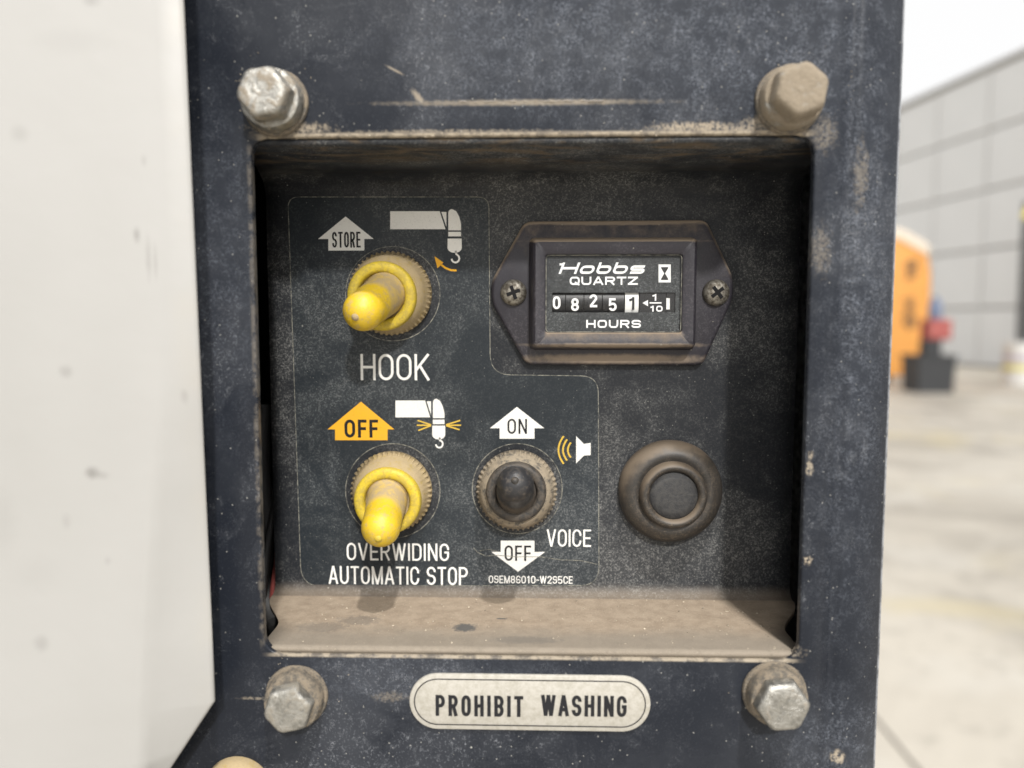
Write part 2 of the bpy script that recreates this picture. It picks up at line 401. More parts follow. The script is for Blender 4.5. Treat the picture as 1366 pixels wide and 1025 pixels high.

==

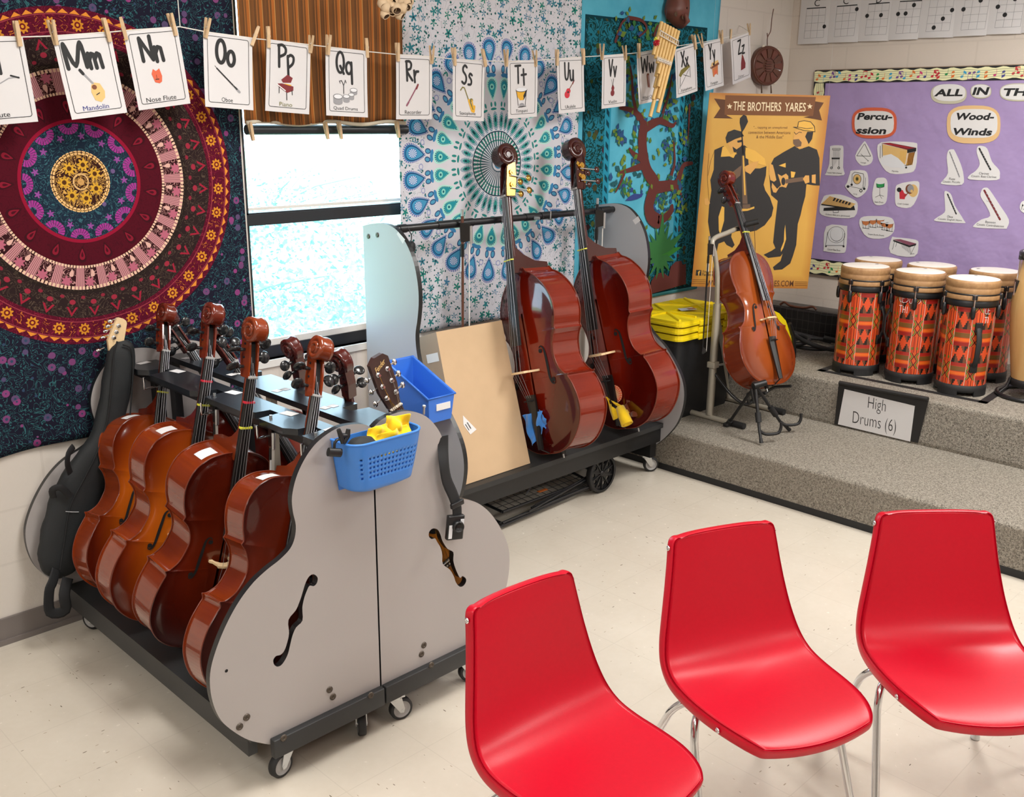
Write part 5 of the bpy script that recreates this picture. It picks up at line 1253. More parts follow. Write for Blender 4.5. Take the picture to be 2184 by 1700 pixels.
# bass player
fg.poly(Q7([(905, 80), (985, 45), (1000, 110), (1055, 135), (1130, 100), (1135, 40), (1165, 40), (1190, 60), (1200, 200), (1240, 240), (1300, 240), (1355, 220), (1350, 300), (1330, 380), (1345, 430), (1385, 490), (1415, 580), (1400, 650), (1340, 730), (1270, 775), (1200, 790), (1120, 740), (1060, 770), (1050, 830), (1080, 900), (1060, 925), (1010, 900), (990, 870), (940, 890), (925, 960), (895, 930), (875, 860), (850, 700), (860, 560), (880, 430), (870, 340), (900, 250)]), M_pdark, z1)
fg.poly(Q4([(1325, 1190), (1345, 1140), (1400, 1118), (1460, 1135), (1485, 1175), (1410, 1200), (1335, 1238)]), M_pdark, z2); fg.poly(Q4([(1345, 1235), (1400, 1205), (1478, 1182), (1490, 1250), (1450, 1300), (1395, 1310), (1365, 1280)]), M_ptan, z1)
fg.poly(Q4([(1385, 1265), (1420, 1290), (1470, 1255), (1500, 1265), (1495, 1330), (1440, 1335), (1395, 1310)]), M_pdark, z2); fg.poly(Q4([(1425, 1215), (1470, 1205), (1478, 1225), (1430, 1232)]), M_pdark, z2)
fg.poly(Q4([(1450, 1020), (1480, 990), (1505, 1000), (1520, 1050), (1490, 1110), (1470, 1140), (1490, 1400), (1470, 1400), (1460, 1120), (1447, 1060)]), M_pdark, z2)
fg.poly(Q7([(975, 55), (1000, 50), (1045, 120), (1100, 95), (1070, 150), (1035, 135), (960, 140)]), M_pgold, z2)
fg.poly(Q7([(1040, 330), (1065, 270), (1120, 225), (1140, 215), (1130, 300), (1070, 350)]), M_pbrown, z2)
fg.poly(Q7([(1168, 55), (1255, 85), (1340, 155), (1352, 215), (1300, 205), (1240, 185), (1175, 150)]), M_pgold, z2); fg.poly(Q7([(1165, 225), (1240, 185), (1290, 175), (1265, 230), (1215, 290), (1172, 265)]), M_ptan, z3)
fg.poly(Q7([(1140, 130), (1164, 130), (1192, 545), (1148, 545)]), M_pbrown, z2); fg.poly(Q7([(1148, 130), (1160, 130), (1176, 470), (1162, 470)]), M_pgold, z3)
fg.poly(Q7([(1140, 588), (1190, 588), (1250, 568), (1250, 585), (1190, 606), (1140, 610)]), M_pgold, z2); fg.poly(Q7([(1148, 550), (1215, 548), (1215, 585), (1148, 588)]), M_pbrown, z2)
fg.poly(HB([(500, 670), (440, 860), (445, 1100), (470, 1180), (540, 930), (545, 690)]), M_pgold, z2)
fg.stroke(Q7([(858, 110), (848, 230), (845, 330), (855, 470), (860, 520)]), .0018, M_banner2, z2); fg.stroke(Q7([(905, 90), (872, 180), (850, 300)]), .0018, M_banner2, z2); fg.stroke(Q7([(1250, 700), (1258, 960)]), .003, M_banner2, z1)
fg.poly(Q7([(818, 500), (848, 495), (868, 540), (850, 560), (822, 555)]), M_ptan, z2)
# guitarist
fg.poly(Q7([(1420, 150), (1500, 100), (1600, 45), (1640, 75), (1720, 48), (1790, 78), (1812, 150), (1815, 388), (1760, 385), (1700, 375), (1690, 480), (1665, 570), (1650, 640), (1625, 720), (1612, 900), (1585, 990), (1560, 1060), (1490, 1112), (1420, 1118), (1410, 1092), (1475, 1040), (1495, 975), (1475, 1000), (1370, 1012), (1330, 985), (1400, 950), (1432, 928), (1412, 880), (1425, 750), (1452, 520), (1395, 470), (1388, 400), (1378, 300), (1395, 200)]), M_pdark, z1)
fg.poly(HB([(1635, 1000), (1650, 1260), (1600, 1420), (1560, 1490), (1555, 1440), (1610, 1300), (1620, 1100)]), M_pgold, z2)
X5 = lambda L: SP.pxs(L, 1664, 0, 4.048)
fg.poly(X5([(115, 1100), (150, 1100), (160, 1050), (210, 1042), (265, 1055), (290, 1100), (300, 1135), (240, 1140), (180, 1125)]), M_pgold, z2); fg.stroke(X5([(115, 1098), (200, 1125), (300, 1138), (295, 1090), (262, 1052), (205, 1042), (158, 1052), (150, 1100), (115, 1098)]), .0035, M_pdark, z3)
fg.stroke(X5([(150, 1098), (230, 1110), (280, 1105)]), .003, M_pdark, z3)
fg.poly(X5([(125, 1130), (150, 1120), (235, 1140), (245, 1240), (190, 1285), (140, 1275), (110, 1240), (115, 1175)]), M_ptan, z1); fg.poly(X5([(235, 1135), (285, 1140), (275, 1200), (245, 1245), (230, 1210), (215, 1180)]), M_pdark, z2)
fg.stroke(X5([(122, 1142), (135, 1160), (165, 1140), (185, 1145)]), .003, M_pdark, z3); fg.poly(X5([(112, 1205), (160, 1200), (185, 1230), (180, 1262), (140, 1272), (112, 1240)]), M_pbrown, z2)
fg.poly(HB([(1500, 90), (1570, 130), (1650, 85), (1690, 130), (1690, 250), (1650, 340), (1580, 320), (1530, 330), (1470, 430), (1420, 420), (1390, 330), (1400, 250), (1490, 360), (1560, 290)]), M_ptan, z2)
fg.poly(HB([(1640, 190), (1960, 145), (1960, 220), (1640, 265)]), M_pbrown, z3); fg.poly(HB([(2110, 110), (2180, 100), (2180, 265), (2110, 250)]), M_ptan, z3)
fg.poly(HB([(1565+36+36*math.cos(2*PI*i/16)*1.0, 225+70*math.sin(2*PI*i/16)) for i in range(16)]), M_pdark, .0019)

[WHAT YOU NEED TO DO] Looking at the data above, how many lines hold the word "that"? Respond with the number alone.

[SOLUTION TO THE PROBLEM] 2